Sarà tolleranza zero sul reddito di cittadinanza, la caccia ai furbetti del lavoro nero è rigida

Alla fine il reddito di cittadinanza resterà ancora attivo perché troppo importante in una fase di grave crisi economica come questa.

Con buona pace di chi vuole abrogarlo, il principale strumento di sostegno alle condizioni di difficoltà reddituali e alla povertà, resterà in vigore anche nel 2022.

Non senza qualche modifica però e non senza andare ad intervenire su quelle che solo le accuse che vengono mosse alla misura. In primo luogo una maggiore incidenza sui controlli dei beneficiari che si dichiarano privi di lavori, ma che invece lavorano in nero.
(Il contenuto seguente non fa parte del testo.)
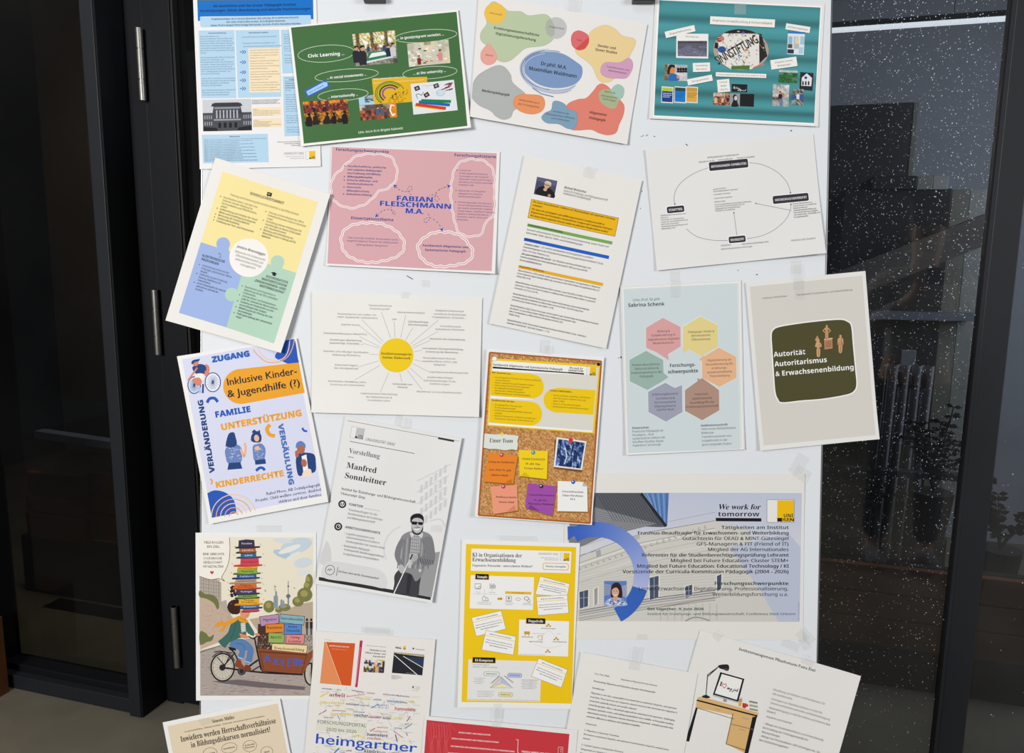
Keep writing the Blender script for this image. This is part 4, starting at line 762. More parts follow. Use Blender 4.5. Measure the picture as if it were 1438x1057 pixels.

I furbetti del reddito di cittadinanza

Con la definizione generica di furbetti del reddito di cittadinanza si intendono soggetti che pur di prenderlo adottano trucchi e stratagemmi. C’è chi “bara” sull’Isee, o chi si finge separato o divorziato. C’è chi dichiara di vivere da solo, chi dichiara di essere senza lavoro.

E molti sono i beneficiari che invece lavorano in nero. Pratica illecita questa già di natura. E che diventa ancora peggio se in mezzo si mette pure la fruizione del reddito di cittadinanza.
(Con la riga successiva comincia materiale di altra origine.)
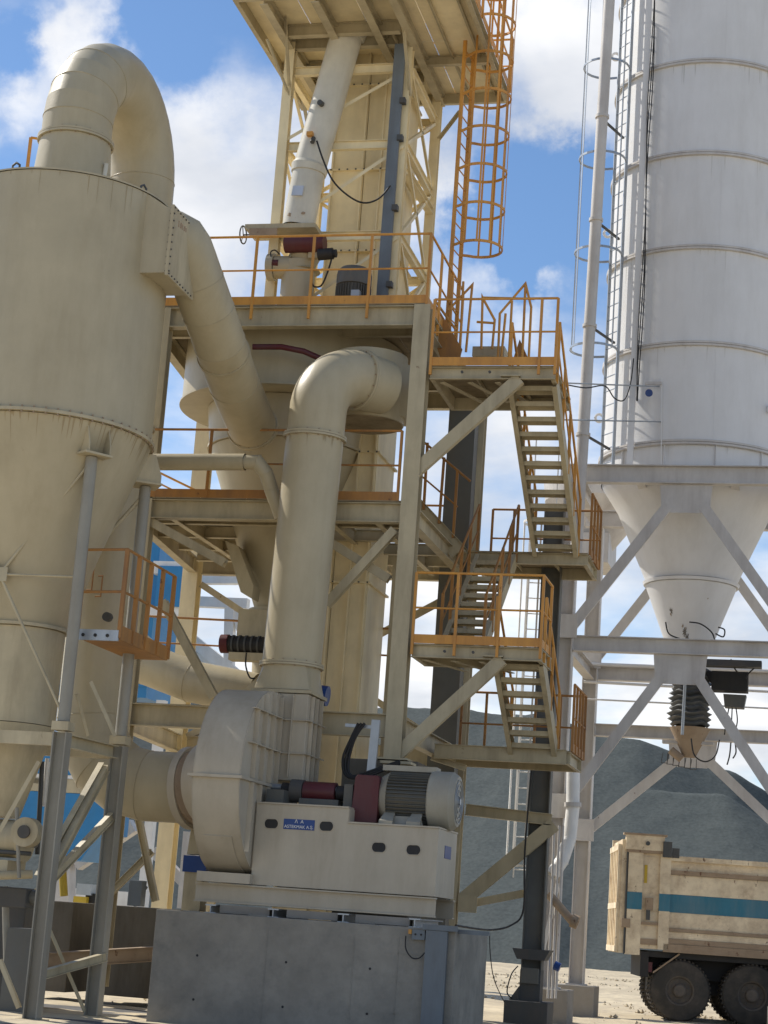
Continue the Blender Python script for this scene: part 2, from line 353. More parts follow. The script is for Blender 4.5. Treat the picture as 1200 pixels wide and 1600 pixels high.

Reddito di cittadinanza e lavoro nero, cosa si rischia?

Sono molti coloro che percepiscono un reddito da lavoro in nero e arrotondano con il Reddito di cittadinanza.

Il lavoro nero è uno spaccato particolare della società, con in genere il datore di lavoro che adotta lo stratagemma di non assumere un lavoratore, per pagare meno tasse sul lavoro.

Se di mezzo c’è il reddito di cittadinanza invece, spesso è la persona che percepisce il sussidio o che cerca di rientrarvi a voler essere senza contratto proprio per non perdere il sussidio.

Inps, Ispettorato Nazionale del Lavoro e Guardia di Finanza, sono questi i soggetti deputati ai controlli.

E una volta “beccati”, le conseguenze possono essere piuttosto pesanti. Infatti se la sanzione minima è la decadenza del sussidio, si può arrivare a dover restituire i soldi allo Stato (anche se il lavoro nero è iniziato da poco rispetto alla data di decorrenza del reddito di cittadinanza).

In pratica lo Stato può chiedere tutto indietro, fin dal primo mese di beneficio.

Ma si tratta di una dichiarazione mendace (quella di essere provi di lavoro), che può portare alla reclusione da 2  a 6 anni.

Inoltre si viene inseriti in una specie di “limbo” perché per i 10 anni successivi alla condanna, non si potranno più chiedere benefit all’INPS.